### EXERCISE DESCRIPTION
Everything from the first line of the data through the line with "pads('lily_pads',RP,3400,dr,.11,.19,.12)" is to be echoed exactly, minus the pictures.

### RAW DATA
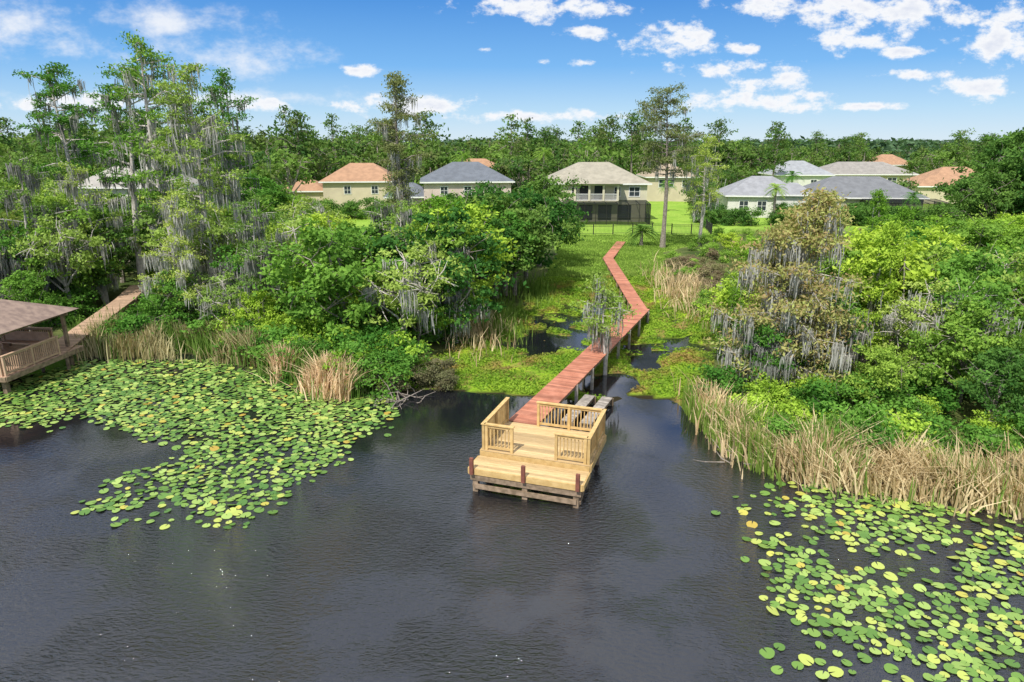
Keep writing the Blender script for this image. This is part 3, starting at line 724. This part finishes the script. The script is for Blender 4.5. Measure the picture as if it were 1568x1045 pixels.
def pads(name,P,n,dens,r0,r1,dt=0):
    xs=[p[0] for p in P];ys=[p[1] for p in P];pl=[];gd={};tr=0
    while len(pl)<n and tr<n*20:
        tr+=1; x=R.uniform(min(xs),max(xs));y=R.uniform(min(ys),max(ys))
        if R.uniform()>dens(x,y): continue
        if not inpoly(P,x+.5*wav(x,y,2.1,1)+R.normal()*.35,y+.5*wav(x,y,1.8,4)+R.normal()*.35): continue
        r=R.uniform(r0,r1)*(.75 if R.uniform()<.25 else 1); kx,ky=int(x//.5),int(y//.5); ok=True
        for i in (-1,0,1):
            for j in (-1,0,1):
                for (a,b_,c_) in gd.get((kx+i,ky+j),()):
                    if (a-x)**2+(b_-y)**2<((r+c_)*.76)**2: ok=False
        if ok: gd.setdefault((kx,ky),[]).append((x,y,r)); pl.append((x,y,r))
    K=13;V=[];T=[]
    for (x,y,r) in pl:
        a0=R.uniform(0,6.28);tx,ty=R.normal(size=2)*.10;z=R.uniform(.008,.03)+r*.1
        V.append((x,y,z))
        for k in range(K-1):
            a=a0+.14+(6.283-.28)*k/(K-2); rr=r*(1+.05*math.sin(3*a+x)); dx,dy=rr*math.cos(a),rr*math.sin(a); V.append((x+dx,y+dy*.97,z+dx*tx+dy*ty))
        T.append(min(.93,R.uniform(0,1)**1.15+dt) if R.uniform()<.965 else R.uniform(.95,1))
    V=np.array(V);Q=np.arange(len(V)).reshape(-1,K)
    obj(name,mesh_np(name,V,Q,np.zeros(len(Q)),np.array(T),[padm]))
LP=[(-27,30.1),(-25.5,33.8),(-23.5,37),(-16.4,36.5),(-12.5,33.2),(-9,31.3),(-5.75,30.8),(-5.2,28.8),(-6.9,26.2),(-7.6,22.6),(-9.0,20.0),(-11.6,19.4),(-14.6,21.0),(-14.6,22.8),(-12.4,24.2),(-12.6,25.6),(-14.9,26.8),(-18.5,28.3),(-23.5,27.6)]
def dl(x,y):
    d=.40+.4*wav(x,y,.95,2)+.25*wav(x,y,2.2,5)
    if y>29: d+=.22
    if y<24 : d-=.20
    return max(d,.03)
pads('lily_pads',LP,5200,dl,.10,.185)
RP=[(7.9,20.5),(9.5,21.8),(11,22.4),(13.9,21.3),(17.1,20.4),(24,18.4),(26,12),(20,9),(11.8,11.5),(8.2,12.3),(6.5,13.2),(6.0,14.7),(8.0,16.2),(7.5,18.4)]
def dr(x,y):
    d=.22+.35*wav(x,y,1.0,3)+.28*wav(x,y,2.4,6)
    if y<16 and x<10.5: d-=.12
    if wav(x,y,.8,8)<-.3: d*=.2
    return max(d,.022)
pads('lily_pads',RP,3400,dr,.11,.19,.12)

# ------------------------------------------------------------------ sky / sun
SEL,SAZ=math.radians(52),math.radians(208)
w=bpy.data.worlds.new('World'); scene.world=w; w.use_nodes=True; nt=w.node_tree; nt.nodes.clear()
out=N(nt,'ShaderNodeOutputWorld'); bg=N(nt,'ShaderNodeBackground'); bg.inputs[1].default_value=.12
sky=N(nt,'ShaderNodeTexSky',sky_type='NISHITA'); sky.sun_disc=False; sky.sun_elevation=SEL; sky.sun_rotation=SAZ; sky.air_density=1.0; sky.dust_density=.2; sky.ozone_density=3
tc=N(nt,'ShaderNodeTexCoord'); sp=N(nt,'ShaderNodeSeparateXYZ'); nt.links.new(tc.outputs['Generated'],sp.inputs[0])
yy=math_(nt,'MAXIMUM',math_(nt,'ABSOLUTE',sp.outputs[1]),.05)
a=math_(nt,'DIVIDE',sp.outputs[0],yy); e_=math_(nt,'DIVIDE',sp.outputs[2],yy)
cb=N(nt,'ShaderNodeCombineXYZ'); nt.links.new(a,cb.inputs[0]); nt.links.new(e_,cb.inputs[1])
mp=N(nt,'ShaderNodeMapping'); mp.inputs['Scale'].default_value=(1,1.7,1); nt.links.new(cb.outputs[0],mp.inputs[0])
nz=N(nt,'ShaderNodeTexNoise'); nz.inputs['Scale'].default_value=22; nz.inputs['Detail'].default_value=5; nz.inputs['Roughness'].default_value=.64; nt.links.new(mp.outputs[0],nz.inputs[0])
C=[(.42,.172,.15,.024),(.53,.160,.12,.028),(.463,.128,.07,.018),(.538,.115,.05,.009),(.05,.170,.12,.018),(.225,.128,.065,.021),(.31,.118,.03,.010),
(.29,.094,.09,.014),(.36,.074,.06,.015),(.33,.050,.11,.015),(.414,.060,.035,.011),(.656,.130,.055,.036),(.67,.165,.05,.02),(.639,.069,.06,.018),(-.215,.0916,.03,.009),
(.104,.10,.024,.008),(-.036,.118,.013,.005),(.04,.102,.014,.005),(.106,.139,.045,.009),(-.347,.050,.045,.015),(-.14,.046,.11,.016),
(-.60,.050,.12,.013),(.03,.032,.14,.009),(.56,.085,.06,.008),(.50,.045,.05,.006)]
def ellmin(C):
    best=None
    for (ca,ce,ra,re) in C:
        v1=N(nt,'ShaderNodeVectorMath',operation='MULTIPLY_ADD'); nt.links.new(cb.outputs[0],v1.inputs[0]); v1.inputs[1].default_value=(1/ra,1/re,0); v1.inputs[2].default_value=(-ca/ra,-ce/re,0)
        v2=N(nt,'ShaderNodeVectorMath',operation='LENGTH'); nt.links.new(v1.outputs[0],v2.inputs[0])
        best=v2.outputs['Value'] if best is None else math_(nt,'MINIMUM',best,v2.outputs['Value'])
    return best
dens=math_(nt,'ADD',math_(nt,'SUBTRACT',1.0,ellmin(C)),math_(nt,'MULTIPLY',math_(nt,'SUBTRACT',nz.outputs['Fac'],.5),3.8))
puff=ramp(nt,dens,.0,.8)
W=[(-.413,.109,.12,.034),(-.47,.155,.15,.026),(-.655,.15,.12,.04),(-.40,.055,.3,.014)]
nw=N(nt,'ShaderNodeTexNoise'); nw.inputs['Scale'].default_value=9; nw.inputs['Detail'].default_value=5; nw.inputs['Roughness'].default_value=.65; nt.links.new(mp.outputs[0],nw.inputs[0])
wisp=math_(nt,'MULTIPLY',ramp(nt,math_(nt,'ADD',math_(nt,'SUBTRACT',1.0,ellmin(W)),math_(nt,'MULTIPLY',math_(nt,'SUBTRACT',nw.outputs['Fac'],.5),4.2)),-.1,1.4),.85)
zc=math_(nt,'ADD',math_(nt,'MAXIMUM',sp.outputs[2],0),.12)
cb2=N(nt,'ShaderNodeCombineXYZ'); nt.links.new(math_(nt,'DIVIDE',sp.outputs[0],zc),cb2.inputs[0]); nt.links.new(math_(nt,'DIVIDE',sp.outputs[1],zc),cb2.inputs[1])
n3=N(nt,'ShaderNodeTexNoise'); n3.inputs['Scale'].default_value=1.7; n3.inputs['Detail'].default_value=4; nt.links.new(cb2.outputs[0],n3.inputs[0])
hi=math_(nt,'MULTIPLY',ramp(nt,n3.outputs['Fac'],.36,.54),ramp(nt,sp.outputs[2],.2,.3))
cov=math_(nt,'MAXIMUM',math_(nt,'MAXIMUM',puff,wisp),hi,)
# clear-air colour: physical sky blended with a saturated blue that pales toward the horizon
gr_=N(nt,'ShaderNodeMapRange'); nt.links.new(sp.outputs[2],gr_.inputs[0]); gr_.inputs[1].default_value=0; gr_.inputs[2].default_value=.3
cr=N(nt,'ShaderNodeValToRGB'); nt.links.new(gr_.outputs[0],cr.inputs[0]); el=cr.color_ramp.elements
el[0].color=(.62,.77,.90,1); el[1].position=1; el[1].color=(.05,.19,.56,1)
for ps,cc in ((.13,(.42,.66,.90,1)),(.32,(.16,.44,.86,1)),(.62,(.045,.25,.70,1))):
    q=el.new(ps); q.color=cc
gsc=N(nt,'ShaderNodeVectorMath',operation='SCALE'); nt.links.new(cr.outputs[0],gsc.inputs[0]); gsc.inputs['Scale'].default_value=8.8
skc=mixc(nt,.88,sky.outputs[0],gsc.outputs[0])
shade=ramp(nt,dens,.5,1.8)
cloudc=mixc(nt,shade,(8.0,8.1,8.3),(6.0,6.4,7.4))
fin=mixc(nt,cov,skc,cloudc)
nt.links.new(fin,bg.inputs[0]); nt.links.new(bg.outputs[0],out.inputs[0])
sd=Vector((math.sin(SAZ)*math.cos(SEL),math.cos(SAZ)*math.cos(SEL),math.sin(SEL)))
L=bpy.data.lights.new('sun','SUN'); L.energy=5.0; L.angle=math.radians(.5); L.color=(1,.95,.87)
so=bpy.data.objects.new('sun',L); scene.collection.objects.link(so); so.rotation_euler=(-sd).to_track_quat('-Z','Y').to_euler()

# ------------------------------------------------------------------ camera
cam=bpy.data.cameras.new('camera'); cam.sensor_width=36; cam.lens=24; cam.clip_end=9000
co=bpy.data.objects.new('camera',cam); scene.collection.objects.link(co)
co.location=(0,0,12); co.rotation_euler=(math.radians(90-16.4),0,0); scene.camera=co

### THE OUTPUT
Keep writing the Blender script for this image. This is part 3, starting at line 724. This part finishes the script. The script is for Blender 4.5. Measure the picture as if it were 1568x1045 pixels.
def pads(name,P,n,dens,r0,r1,dt=0):
    xs=[p[0] for p in P];ys=[p[1] for p in P];pl=[];gd={};tr=0
    while len(pl)<n and tr<n*20:
        tr+=1; x=R.uniform(min(xs),max(xs));y=R.uniform(min(ys),max(ys))
        if R.uniform()>dens(x,y): continue
        if not inpoly(P,x+.5*wav(x,y,2.1,1)+R.normal()*.35,y+.5*wav(x,y,1.8,4)+R.normal()*.35): continue
        r=R.uniform(r0,r1)*(.75 if R.uniform()<.25 else 1); kx,ky=int(x//.5),int(y//.5); ok=True
        for i in (-1,0,1):
            for j in (-1,0,1):
                for (a,b_,c_) in gd.get((kx+i,ky+j),()):
                    if (a-x)**2+(b_-y)**2<((r+c_)*.76)**2: ok=False
        if ok: gd.setdefault((kx,ky),[]).append((x,y,r)); pl.append((x,y,r))
    K=13;V=[];T=[]
    for (x,y,r) in pl:
        a0=R.uniform(0,6.28);tx,ty=R.normal(size=2)*.10;z=R.uniform(.008,.03)+r*.1
        V.append((x,y,z))
        for k in range(K-1):
            a=a0+.14+(6.283-.28)*k/(K-2); rr=r*(1+.05*math.sin(3*a+x)); dx,dy=rr*math.cos(a),rr*math.sin(a); V.append((x+dx,y+dy*.97,z+dx*tx+dy*ty))
        T.append(min(.93,R.uniform(0,1)**1.15+dt) if R.uniform()<.965 else R.uniform(.95,1))
    V=np.array(V);Q=np.arange(len(V)).reshape(-1,K)
    obj(name,mesh_np(name,V,Q,np.zeros(len(Q)),np.array(T),[padm]))
LP=[(-27,30.1),(-25.5,33.8),(-23.5,37),(-16.4,36.5),(-12.5,33.2),(-9,31.3),(-5.75,30.8),(-5.2,28.8),(-6.9,26.2),(-7.6,22.6),(-9.0,20.0),(-11.6,19.4),(-14.6,21.0),(-14.6,22.8),(-12.4,24.2),(-12.6,25.6),(-14.9,26.8),(-18.5,28.3),(-23.5,27.6)]
def dl(x,y):
    d=.40+.4*wav(x,y,.95,2)+.25*wav(x,y,2.2,5)
    if y>29: d+=.22
    if y<24 : d-=.20
    return max(d,.03)
pads('lily_pads',LP,5200,dl,.10,.185)
RP=[(7.9,20.5),(9.5,21.8),(11,22.4),(13.9,21.3),(17.1,20.4),(24,18.4),(26,12),(20,9),(11.8,11.5),(8.2,12.3),(6.5,13.2),(6.0,14.7),(8.0,16.2),(7.5,18.4)]
def dr(x,y):
    d=.22+.35*wav(x,y,1.0,3)+.28*wav(x,y,2.4,6)
    if y<16 and x<10.5: d-=.12
    if wav(x,y,.8,8)<-.3: d*=.2
    return max(d,.022)
pads('lily_pads',RP,3400,dr,.11,.19,.12)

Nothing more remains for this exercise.